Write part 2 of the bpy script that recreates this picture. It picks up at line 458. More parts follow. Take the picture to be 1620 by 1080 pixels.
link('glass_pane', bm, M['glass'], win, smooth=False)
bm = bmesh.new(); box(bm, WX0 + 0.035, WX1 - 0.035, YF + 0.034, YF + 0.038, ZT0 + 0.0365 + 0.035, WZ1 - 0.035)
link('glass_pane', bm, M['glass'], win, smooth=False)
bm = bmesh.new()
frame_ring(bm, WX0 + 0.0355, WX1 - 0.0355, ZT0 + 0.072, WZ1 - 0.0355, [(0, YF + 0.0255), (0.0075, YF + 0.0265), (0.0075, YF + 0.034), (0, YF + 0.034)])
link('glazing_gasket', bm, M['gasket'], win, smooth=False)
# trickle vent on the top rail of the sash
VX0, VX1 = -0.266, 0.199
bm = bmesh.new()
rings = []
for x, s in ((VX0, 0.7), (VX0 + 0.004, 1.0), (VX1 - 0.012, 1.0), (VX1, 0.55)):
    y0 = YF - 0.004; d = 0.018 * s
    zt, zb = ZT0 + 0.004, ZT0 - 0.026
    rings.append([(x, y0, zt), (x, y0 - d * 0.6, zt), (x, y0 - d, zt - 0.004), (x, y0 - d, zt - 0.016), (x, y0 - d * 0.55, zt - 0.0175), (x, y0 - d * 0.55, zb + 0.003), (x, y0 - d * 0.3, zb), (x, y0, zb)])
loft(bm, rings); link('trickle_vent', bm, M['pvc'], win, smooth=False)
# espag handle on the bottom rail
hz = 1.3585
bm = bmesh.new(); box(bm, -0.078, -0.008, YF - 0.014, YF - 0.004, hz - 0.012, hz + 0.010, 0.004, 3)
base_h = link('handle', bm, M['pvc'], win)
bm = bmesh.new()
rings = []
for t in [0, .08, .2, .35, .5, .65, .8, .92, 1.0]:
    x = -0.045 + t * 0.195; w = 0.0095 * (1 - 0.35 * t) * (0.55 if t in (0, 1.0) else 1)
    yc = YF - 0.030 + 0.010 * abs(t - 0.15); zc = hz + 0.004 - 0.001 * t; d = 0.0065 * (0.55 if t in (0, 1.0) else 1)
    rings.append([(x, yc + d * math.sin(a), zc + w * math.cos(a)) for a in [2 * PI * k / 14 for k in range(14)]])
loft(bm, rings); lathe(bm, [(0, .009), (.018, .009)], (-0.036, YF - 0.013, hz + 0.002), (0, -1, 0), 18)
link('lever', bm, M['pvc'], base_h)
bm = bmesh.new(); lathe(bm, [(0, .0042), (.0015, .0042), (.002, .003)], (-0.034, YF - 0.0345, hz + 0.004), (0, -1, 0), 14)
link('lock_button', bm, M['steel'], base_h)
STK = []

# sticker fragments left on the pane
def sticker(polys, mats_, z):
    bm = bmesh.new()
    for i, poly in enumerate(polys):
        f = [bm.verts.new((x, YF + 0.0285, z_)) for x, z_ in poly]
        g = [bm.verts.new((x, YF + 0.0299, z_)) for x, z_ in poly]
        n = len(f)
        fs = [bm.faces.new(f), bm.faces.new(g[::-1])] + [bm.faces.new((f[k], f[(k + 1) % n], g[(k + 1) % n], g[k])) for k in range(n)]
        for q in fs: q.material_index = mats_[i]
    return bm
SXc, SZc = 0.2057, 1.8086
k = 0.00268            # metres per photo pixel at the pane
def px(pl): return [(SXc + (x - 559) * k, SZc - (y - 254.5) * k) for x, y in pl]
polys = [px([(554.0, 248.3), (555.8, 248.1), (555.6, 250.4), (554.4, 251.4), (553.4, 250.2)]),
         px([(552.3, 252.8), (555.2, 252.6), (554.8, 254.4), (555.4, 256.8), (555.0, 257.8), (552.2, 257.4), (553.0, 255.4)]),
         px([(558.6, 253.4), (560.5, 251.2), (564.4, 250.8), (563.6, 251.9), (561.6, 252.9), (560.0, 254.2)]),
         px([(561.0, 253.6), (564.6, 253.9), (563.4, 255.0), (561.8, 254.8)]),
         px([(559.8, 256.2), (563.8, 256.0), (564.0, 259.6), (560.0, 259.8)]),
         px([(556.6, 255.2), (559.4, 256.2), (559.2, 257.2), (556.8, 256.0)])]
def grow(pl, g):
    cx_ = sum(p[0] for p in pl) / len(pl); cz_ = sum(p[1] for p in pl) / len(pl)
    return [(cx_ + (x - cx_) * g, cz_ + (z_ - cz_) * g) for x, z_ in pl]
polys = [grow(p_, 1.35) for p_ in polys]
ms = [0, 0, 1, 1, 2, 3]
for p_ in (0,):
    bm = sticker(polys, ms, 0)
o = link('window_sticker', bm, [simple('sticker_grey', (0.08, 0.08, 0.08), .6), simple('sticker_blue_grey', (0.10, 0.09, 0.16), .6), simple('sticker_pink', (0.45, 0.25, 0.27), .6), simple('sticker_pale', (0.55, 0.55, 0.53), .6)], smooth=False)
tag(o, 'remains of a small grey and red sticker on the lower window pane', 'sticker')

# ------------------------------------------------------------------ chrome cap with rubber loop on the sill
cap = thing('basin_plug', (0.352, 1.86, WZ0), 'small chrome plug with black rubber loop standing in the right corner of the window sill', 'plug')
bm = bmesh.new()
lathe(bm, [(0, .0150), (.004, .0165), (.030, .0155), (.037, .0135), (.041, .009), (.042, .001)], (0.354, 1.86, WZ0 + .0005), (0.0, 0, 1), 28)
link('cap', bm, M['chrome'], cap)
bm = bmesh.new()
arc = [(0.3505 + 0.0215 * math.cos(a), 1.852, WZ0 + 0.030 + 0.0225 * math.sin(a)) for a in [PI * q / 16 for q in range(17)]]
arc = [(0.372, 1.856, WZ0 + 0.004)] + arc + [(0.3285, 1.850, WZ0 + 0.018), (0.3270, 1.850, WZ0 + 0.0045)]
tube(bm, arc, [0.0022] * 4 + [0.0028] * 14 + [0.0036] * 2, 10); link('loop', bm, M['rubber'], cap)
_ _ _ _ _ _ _
- Task requirements
Output all of the data again. Match it exactly.

- Task output
Write part 2 of the bpy script that recreates this picture. It picks up at line 458. More parts follow. Take the picture to be 1620 by 1080 pixels.
link('glass_pane', bm, M['glass'], win, smooth=False)
bm = bmesh.new(); box(bm, WX0 + 0.035, WX1 - 0.035, YF + 0.034, YF + 0.038, ZT0 + 0.0365 + 0.035, WZ1 - 0.035)
link('glass_pane', bm, M['glass'], win, smooth=False)
bm = bmesh.new()
frame_ring(bm, WX0 + 0.0355, WX1 - 0.0355, ZT0 + 0.072, WZ1 - 0.0355, [(0, YF + 0.0255), (0.0075, YF + 0.0265), (0.0075, YF + 0.034), (0, YF + 0.034)])
link('glazing_gasket', bm, M['gasket'], win, smooth=False)
# trickle vent on the top rail of the sash
VX0, VX1 = -0.266, 0.199
bm = bmesh.new()
rings = []
for x, s in ((VX0, 0.7), (VX0 + 0.004, 1.0), (VX1 - 0.012, 1.0), (VX1, 0.55)):
    y0 = YF - 0.004; d = 0.018 * s
    zt, zb = ZT0 + 0.004, ZT0 - 0.026
    rings.append([(x, y0, zt), (x, y0 - d * 0.6, zt), (x, y0 - d, zt - 0.004), (x, y0 - d, zt - 0.016), (x, y0 - d * 0.55, zt - 0.0175), (x, y0 - d * 0.55, zb + 0.003), (x, y0 - d * 0.3, zb), (x, y0, zb)])
loft(bm, rings); link('trickle_vent', bm, M['pvc'], win, smooth=False)
# espag handle on the bottom rail
hz = 1.3585
bm = bmesh.new(); box(bm, -0.078, -0.008, YF - 0.014, YF - 0.004, hz - 0.012, hz + 0.010, 0.004, 3)
base_h = link('handle', bm, M['pvc'], win)
bm = bmesh.new()
rings = []
for t in [0, .08, .2, .35, .5, .65, .8, .92, 1.0]:
    x = -0.045 + t * 0.195; w = 0.0095 * (1 - 0.35 * t) * (0.55 if t in (0, 1.0) else 1)
    yc = YF - 0.030 + 0.010 * abs(t - 0.15); zc = hz + 0.004 - 0.001 * t; d = 0.0065 * (0.55 if t in (0, 1.0) else 1)
    rings.append([(x, yc + d * math.sin(a), zc + w * math.cos(a)) for a in [2 * PI * k / 14 for k in range(14)]])
loft(bm, rings); lathe(bm, [(0, .009), (.018, .009)], (-0.036, YF - 0.013, hz + 0.002), (0, -1, 0), 18)
link('lever', bm, M['pvc'], base_h)
bm = bmesh.new(); lathe(bm, [(0, .0042), (.0015, .0042), (.002, .003)], (-0.034, YF - 0.0345, hz + 0.004), (0, -1, 0), 14)
link('lock_button', bm, M['steel'], base_h)
STK = []

# sticker fragments left on the pane
def sticker(polys, mats_, z):
    bm = bmesh.new()
    for i, poly in enumerate(polys):
        f = [bm.verts.new((x, YF + 0.0285, z_)) for x, z_ in poly]
        g = [bm.verts.new((x, YF + 0.0299, z_)) for x, z_ in poly]
        n = len(f)
        fs = [bm.faces.new(f), bm.faces.new(g[::-1])] + [bm.faces.new((f[k], f[(k + 1) % n], g[(k + 1) % n], g[k])) for k in range(n)]
        for q in fs: q.material_index = mats_[i]
    return bm
SXc, SZc = 0.2057, 1.8086
k = 0.00268            # metres per photo pixel at the pane
def px(pl): return [(SXc + (x - 559) * k, SZc - (y - 254.5) * k) for x, y in pl]
polys = [px([(554.0, 248.3), (555.8, 248.1), (555.6, 250.4), (554.4, 251.4), (553.4, 250.2)]),
         px([(552.3, 252.8), (555.2, 252.6), (554.8, 254.4), (555.4, 256.8), (555.0, 257.8), (552.2, 257.4), (553.0, 255.4)]),
         px([(558.6, 253.4), (560.5, 251.2), (564.4, 250.8), (563.6, 251.9), (561.6, 252.9), (560.0, 254.2)]),
         px([(561.0, 253.6), (564.6, 253.9), (563.4, 255.0), (561.8, 254.8)]),
         px([(559.8, 256.2), (563.8, 256.0), (564.0, 259.6), (560.0, 259.8)]),
         px([(556.6, 255.2), (559.4, 256.2), (559.2, 257.2), (556.8, 256.0)])]
def grow(pl, g):
    cx_ = sum(p[0] for p in pl) / len(pl); cz_ = sum(p[1] for p in pl) / len(pl)
    return [(cx_ + (x - cx_) * g, cz_ + (z_ - cz_) * g) for x, z_ in pl]
polys = [grow(p_, 1.35) for p_ in polys]
ms = [0, 0, 1, 1, 2, 3]
for p_ in (0,):
    bm = sticker(polys, ms, 0)
o = link('window_sticker', bm, [simple('sticker_grey', (0.08, 0.08, 0.08), .6), simple('sticker_blue_grey', (0.10, 0.09, 0.16), .6), simple('sticker_pink', (0.45, 0.25, 0.27), .6), simple('sticker_pale', (0.55, 0.55, 0.53), .6)], smooth=False)
tag(o, 'remains of a small grey and red sticker on the lower window pane', 'sticker')

# ------------------------------------------------------------------ chrome cap with rubber loop on the sill
cap = thing('basin_plug', (0.352, 1.86, WZ0), 'small chrome plug with black rubber loop standing in the right corner of the window sill', 'plug')
bm = bmesh.new()
lathe(bm, [(0, .0150), (.004, .0165), (.030, .0155), (.037, .0135), (.041, .009), (.042, .001)], (0.354, 1.86, WZ0 + .0005), (0.0, 0, 1), 28)
link('cap', bm, M['chrome'], cap)
bm = bmesh.new()
arc = [(0.3505 + 0.0215 * math.cos(a), 1.852, WZ0 + 0.030 + 0.0225 * math.sin(a)) for a in [PI * q / 16 for q in range(17)]]
arc = [(0.372, 1.856, WZ0 + 0.004)] + arc + [(0.3285, 1.850, WZ0 + 0.018), (0.3270, 1.850, WZ0 + 0.0045)]
tube(bm, arc, [0.0022] * 4 + [0.0028] * 14 + [0.0036] * 2, 10); link('loop', bm, M['rubber'], cap)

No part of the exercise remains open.